Movie Magazine International

Mouse Hunt

USA - 1997

Movie Review By Andrea Chase

"Mouse Hunt" is a handsomely mounted live-action cartoon that is deadly serious about being silly. It's bursting with intricately plotted, exquisitely timed sight gags and some of the best live action cartoons working today: Nathan Lane, Lee Evans, William Hickey and Christopher Walken.

Lane and Evans play Ernie and Lars Smuntz, the squabbling heirs to a Rube Goldberg-style string factory. After the unfortunate demise and even more unfortunate burial of their father, they also become heirs to a ramshackle mansion designed by a famous, if loony, nineteenth-century architect. When their luck goes south, the Smuntz brothers decide to fix up the house and sell it for millions.

Unfortunately for them, there's another interested party and though he may be a mouse, he's got squatter's rights, plus he's cuter and smarter than all the Smuntzs put together. The film is one bungled Smuntz brothers attempt after another to kill the mouse and the mouse one upping them with a flair worthy of Machiavelli. My favorite ploy involved wall-to-wall mousetraps and a flying cherry. There's no doubt that this mouse, adorably played by a crack team of trained rodents and one puppet, could take out the Smuntzs in the twitch of a whisker, but he's having too much fun toying with them. I laughed a lot.

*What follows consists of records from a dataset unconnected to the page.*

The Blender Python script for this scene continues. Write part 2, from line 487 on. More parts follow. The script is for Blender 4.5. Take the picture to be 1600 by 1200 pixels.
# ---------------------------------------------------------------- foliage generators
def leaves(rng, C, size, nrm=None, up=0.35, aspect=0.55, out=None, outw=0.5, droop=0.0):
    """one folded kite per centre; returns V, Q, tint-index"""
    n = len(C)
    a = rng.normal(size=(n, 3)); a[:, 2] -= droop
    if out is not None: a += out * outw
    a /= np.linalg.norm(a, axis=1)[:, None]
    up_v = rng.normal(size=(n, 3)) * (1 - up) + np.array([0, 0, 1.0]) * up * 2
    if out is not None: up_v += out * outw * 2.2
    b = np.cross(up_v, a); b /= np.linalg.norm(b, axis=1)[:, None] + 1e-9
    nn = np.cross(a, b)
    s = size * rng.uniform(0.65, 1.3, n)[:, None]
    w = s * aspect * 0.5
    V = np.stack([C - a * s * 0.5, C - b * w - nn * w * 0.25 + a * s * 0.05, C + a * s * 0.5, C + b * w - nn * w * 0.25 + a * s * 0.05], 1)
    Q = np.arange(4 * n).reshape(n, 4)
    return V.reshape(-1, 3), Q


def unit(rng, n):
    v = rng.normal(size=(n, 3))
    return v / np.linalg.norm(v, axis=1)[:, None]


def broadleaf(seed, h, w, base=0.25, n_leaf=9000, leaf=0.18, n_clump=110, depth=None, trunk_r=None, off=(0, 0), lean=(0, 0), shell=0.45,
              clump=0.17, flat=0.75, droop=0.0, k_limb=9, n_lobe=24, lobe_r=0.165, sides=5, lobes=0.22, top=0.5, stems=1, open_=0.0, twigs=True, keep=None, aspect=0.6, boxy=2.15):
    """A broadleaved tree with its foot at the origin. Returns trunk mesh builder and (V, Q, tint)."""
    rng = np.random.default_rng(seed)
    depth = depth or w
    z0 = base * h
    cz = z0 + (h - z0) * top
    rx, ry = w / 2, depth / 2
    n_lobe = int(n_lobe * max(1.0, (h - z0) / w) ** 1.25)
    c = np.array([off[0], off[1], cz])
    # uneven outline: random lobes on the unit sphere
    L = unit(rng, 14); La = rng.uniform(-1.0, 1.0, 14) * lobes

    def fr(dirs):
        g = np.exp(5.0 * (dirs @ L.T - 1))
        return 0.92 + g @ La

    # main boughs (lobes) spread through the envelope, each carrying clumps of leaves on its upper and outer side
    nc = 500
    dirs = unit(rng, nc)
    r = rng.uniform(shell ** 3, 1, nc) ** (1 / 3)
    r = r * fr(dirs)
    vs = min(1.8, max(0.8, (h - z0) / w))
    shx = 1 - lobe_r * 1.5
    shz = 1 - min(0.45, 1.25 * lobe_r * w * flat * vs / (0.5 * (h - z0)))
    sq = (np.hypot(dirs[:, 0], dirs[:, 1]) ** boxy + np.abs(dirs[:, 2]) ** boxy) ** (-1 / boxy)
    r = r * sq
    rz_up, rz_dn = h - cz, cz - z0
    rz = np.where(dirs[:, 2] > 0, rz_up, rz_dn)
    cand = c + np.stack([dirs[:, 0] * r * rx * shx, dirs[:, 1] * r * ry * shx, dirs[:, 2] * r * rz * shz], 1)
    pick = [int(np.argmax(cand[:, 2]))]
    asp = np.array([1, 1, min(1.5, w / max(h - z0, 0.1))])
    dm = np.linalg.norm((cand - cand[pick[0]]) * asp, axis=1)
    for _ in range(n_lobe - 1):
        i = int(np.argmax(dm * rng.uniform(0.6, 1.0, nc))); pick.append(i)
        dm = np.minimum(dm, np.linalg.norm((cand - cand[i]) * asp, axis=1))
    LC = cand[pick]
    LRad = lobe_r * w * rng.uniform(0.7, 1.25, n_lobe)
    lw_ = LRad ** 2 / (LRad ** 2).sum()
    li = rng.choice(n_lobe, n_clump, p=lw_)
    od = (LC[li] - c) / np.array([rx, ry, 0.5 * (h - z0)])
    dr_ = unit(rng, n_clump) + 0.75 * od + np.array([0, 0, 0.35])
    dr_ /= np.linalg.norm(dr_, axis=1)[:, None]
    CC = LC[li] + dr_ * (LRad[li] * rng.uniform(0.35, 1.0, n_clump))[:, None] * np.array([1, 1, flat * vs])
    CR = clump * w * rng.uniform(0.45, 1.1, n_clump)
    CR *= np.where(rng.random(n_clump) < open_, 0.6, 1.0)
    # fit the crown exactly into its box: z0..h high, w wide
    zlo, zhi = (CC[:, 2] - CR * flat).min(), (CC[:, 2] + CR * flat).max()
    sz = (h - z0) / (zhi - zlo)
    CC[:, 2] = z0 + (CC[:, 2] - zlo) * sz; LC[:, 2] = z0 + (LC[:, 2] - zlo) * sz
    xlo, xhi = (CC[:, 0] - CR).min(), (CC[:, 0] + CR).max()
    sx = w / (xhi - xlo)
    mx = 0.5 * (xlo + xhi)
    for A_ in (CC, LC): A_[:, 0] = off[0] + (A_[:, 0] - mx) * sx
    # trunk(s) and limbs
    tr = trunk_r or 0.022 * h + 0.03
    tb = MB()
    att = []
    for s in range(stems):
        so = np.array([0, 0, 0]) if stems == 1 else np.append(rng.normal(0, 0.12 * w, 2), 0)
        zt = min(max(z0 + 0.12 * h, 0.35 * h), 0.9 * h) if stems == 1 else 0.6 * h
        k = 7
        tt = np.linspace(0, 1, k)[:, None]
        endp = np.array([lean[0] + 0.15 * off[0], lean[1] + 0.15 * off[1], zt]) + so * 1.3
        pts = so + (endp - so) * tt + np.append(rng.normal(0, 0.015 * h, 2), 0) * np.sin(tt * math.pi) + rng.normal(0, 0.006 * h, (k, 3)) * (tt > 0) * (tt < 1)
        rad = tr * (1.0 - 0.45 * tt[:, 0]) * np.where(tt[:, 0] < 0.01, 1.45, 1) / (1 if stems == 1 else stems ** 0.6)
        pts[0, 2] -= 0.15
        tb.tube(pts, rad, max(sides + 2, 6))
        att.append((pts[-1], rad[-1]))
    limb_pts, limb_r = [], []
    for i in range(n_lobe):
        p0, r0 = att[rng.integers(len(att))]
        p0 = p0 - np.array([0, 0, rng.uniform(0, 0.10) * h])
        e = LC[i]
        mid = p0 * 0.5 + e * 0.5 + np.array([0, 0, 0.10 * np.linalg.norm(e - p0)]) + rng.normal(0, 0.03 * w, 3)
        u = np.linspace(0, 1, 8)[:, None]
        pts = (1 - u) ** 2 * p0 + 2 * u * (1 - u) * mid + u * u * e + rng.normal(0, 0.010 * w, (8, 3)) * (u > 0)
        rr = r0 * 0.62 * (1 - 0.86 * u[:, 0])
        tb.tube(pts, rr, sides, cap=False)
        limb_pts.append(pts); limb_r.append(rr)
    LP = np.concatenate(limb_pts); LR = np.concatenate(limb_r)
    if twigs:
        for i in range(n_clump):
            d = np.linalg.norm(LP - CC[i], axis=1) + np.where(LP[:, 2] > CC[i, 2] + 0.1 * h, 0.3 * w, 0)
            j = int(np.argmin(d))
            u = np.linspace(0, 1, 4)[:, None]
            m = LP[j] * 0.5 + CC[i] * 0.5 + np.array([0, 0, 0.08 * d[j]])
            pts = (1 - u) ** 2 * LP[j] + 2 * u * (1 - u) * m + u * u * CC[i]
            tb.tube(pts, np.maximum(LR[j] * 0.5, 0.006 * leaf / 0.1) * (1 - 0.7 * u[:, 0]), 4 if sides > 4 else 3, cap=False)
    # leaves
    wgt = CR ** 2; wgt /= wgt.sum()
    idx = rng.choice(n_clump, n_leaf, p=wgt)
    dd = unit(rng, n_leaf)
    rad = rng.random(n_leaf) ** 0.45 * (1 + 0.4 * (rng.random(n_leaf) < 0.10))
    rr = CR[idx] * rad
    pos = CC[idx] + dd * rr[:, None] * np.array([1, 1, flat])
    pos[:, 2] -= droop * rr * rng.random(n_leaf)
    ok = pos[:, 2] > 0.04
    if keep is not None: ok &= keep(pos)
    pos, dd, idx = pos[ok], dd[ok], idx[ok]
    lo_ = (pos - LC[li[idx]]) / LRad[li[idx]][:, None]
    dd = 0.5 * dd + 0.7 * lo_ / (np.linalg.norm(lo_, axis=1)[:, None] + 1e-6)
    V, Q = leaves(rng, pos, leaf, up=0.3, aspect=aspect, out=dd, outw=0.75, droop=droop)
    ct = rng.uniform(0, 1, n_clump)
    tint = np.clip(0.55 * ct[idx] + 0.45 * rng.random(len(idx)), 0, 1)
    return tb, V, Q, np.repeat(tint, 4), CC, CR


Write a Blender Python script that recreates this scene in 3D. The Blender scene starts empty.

Evan's Lars is a sweetly innocent man-child with a heart full of goodwill and a head full of air. He shows off his skill as a physical comedian in a tour de force dance of death with his factory's string making apparatus. Lane's Ernie is a wise-cracking gourmet chef who, contemplating food with deadly force, can finesse whimsy and menace into the line "Bring me my Gouda." That same finesse makes slow burns and double-takes look like new inventions.

Christopher Walken checks in as a psychotically obsessed exterminator and William Hickey, in his last performance, does his patented whacked-out senior citizen with intriguing verbal skills.

"Mouse Hunt" may be too violent for younger kids, but it does have a sweet moral about working and playing well with others for balance and some of the best and most meticulous slapstick since Mack Sennett and Buster Keaton.